Prefer composition over inheritance has been a common mantra for at least a decade, if not more. Maybe you should undergo the last decade of development and training.
There will always be shitty devs, and since java is one of the biggest languages, it definitely has more than some ultra niche academic language no one uses. I don't think it is the fault of the language though, or if that somehow were a reason to choose a different language. Should a decent BMW driver sell their car, because plenty assholes buy that car also?
Just because everyone has been saying "composition over inheritance" doesn't mean that that's how things get done.

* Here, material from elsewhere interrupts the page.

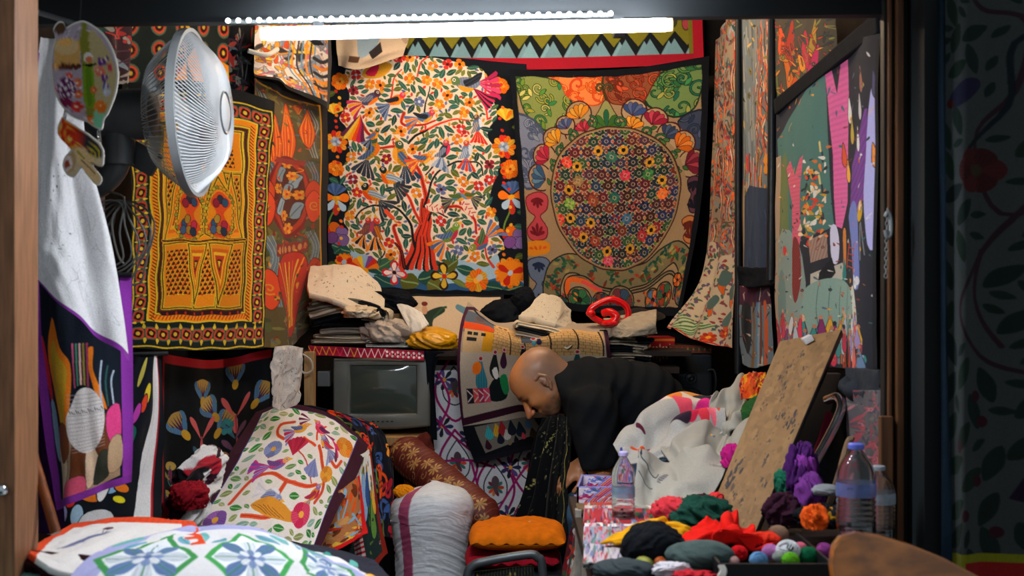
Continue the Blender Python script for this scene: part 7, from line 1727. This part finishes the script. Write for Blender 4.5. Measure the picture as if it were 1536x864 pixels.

Jump into any Java codebase and you're 99% likely to see inheritance used as one of the primary abstraction mechanisms.
> Should a decent BMW driver sell their car, because plenty assholes buy that car also?
A better analogy would be "Should you drive on the street where all of the shitty drivers do donuts and street races?"
> Prefer composition over inheritance has been a common mantra for at least a decade, if not more. Maybe you should undergo the last decade of development and training.
What are some other well known mantras? The null reference is a billion dollar mistake? Minimise mutability?
Maybe the language designers and library writers could catch up too.
There will always be shitty devs, and since java is one of the biggest languages, it definitely has more than some ultra niche academic language no one uses. I don't think it is the fault of the language though, or if that somehow were a reason to choose a different language. Should a decent BMW driver sell their car, because plenty assholes buy that car also?